One Hundred Twenty Six: All Hail, Non-Profit Workers

“Compassion hurts. When you feel connected to everything, you also feel responsible for everything. You can not turn away. Your destiny is bound to the destinies of others. You must either learn to carry the Universe or be crushed by it. You must grow strong enough to love the world, yet empty enough to sit down at the same table with its worst horrors.”  – Andrew Boyd

“You have not lived today until you have done something for someone who can never repay you.” ~ John Bunyan

Tuesday, May 6th

Today I had a conversation with the project manager for a residence building that moved into neighborhood. This building houses up to 60 residents who have had chronic issues with homelessness, mental illness, and/or substance abuse. I was humbled by the enthusiasm he had for the new project I was proposing his residents take part of. He tempered my enthusiasm with a dose of reality that I might not get huge numbers or participants who would stay for the full time, but I’d get a couple interested people. Day in and day out, this manager is working hard to serve those traditionally known as hardest to serve – some of the most marginalized and misunderstood members of my community.

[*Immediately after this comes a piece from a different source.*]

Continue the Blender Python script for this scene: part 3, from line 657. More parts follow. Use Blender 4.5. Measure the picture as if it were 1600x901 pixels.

This residence caused quite a stir when it was being proposed for our neighborhood. It moved into a “hub” where there are several small stores, gas stations, a library, a couple of parks, and a preschool. I attended the first community meeting where neighbors shared their views on the project, and some were concerned about how their personal real estate value would go down as a result. Others were concerned about drug addicts walking the streets – ahem, someone made an apt point that we already have plenty of that, this would provide care and shelter for some of them. Some neighbors talked about their struggles with mental illness and how we might consider how close we all are to a devastating change in our life that could leave us homeless. One of my favorite comments came from a gentleman who stood up and pointed out that he’s lived in this neighborhood for more than 20 years, landing here when it wasn’t a very nice place. None of us had come to him to ask him for permission to move in….and that was ok too because it is what made this a vibrant and diverse community. In fact, the most diverse neighborhood in our city!

Can you tip your hat to someone who works in a non-profit, volunteers at a service agency, or devotes their life to the impartial and unprejudiced service of others?